Heilig leven wordt gekenmerkt door liefde; liefde voor God en voor alles wat God geschapen heeft. In het Nieuwe Testament wordt gesproken over het afleggen van de oude mens en het aandoen van de nieuwe mens (Ef 4, Kol 3) . Bedoeld wordt het ontwikkelen van een levensstijl die meer gericht is op het welzijn van de ander en die het eigenbelang ondergeschikt kan maken aan het grotere belang. Vaak denken we dan aan de menselijke relaties, maar we worden ook opgeroepen tot “het vermijden van levensstijlen die vervuilen en het onnodig consumeren van goederen en bronnen,” die het welzijn van Gods schepping voor ogen hebben. Dit brengt ons tot de tweede vraag: Hoe kunnen we het heilige leven concreter invullen waarin recht wordt gedaan aan Gods schepping?

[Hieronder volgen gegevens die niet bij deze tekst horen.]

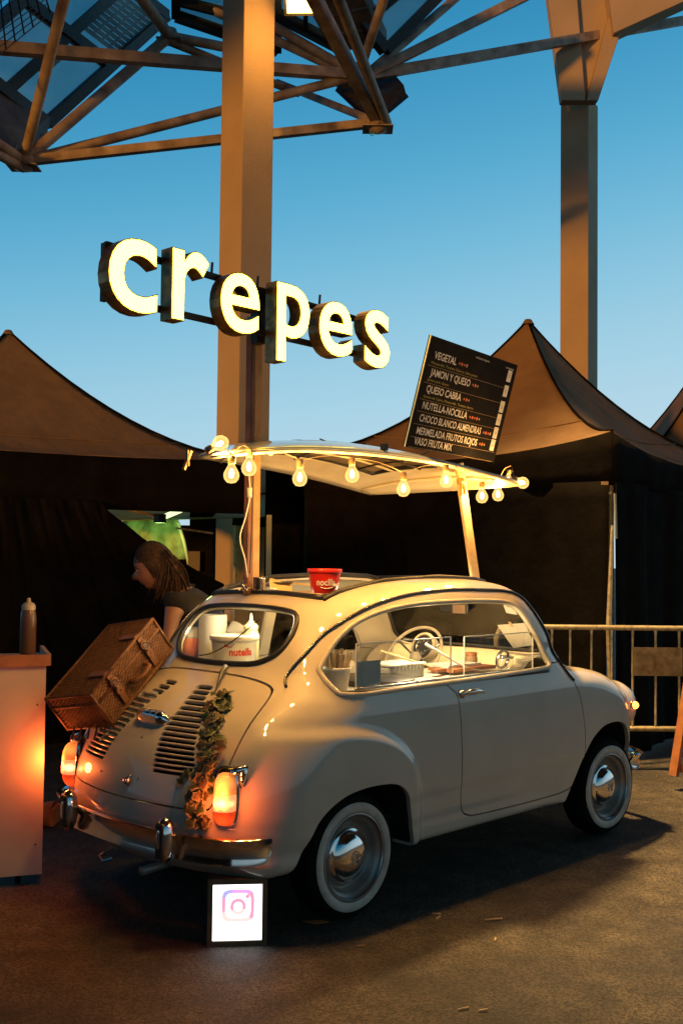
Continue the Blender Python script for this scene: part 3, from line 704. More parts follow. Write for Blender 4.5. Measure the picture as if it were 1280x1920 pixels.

Het is heel goed mogelijk dat veel mensen met deze vraag geen raad weten omdat ze nog nooit zo over heilig leven hebben nagedacht. Dit hoeft niet zozeer een persoonlijk verwijt te zijn als wel een erkenning dat de schepping in de christelijke traditie vaak onderbelicht is geweest. De oproep om zorg te dragen voor Gods schepping staat nu voor het eerst in de articulatie van de heiligingsethiek in het Handboek van de KvdN. Hiervoor was er slechts een losstaande oproep in de appendix van het Handboek. Er is dus iets veranderd in het collectieve bewustzijn van de kerk. Dit brengt ons bij de derde vraag. Als we erkennen dat zorg dragen voor Gods schepping hoort bij een heiligingsethiek en dat we onze gemeentes en mensen hiertoe moeten aansporen, welke stappen moeten we als KvdN Nederland nemen om dit bewustzijn te bevorderen?
Over deze drie vragen willen we met elkaar in de workshop het gesprek aangaan, en hopen dat we wegen vinden om onszelf als heiligingskerk te profileren die de oproep tot het zorgdragen voor Gods schepping concreet maakt. Wil je met ons meedenken over deze uitdaging?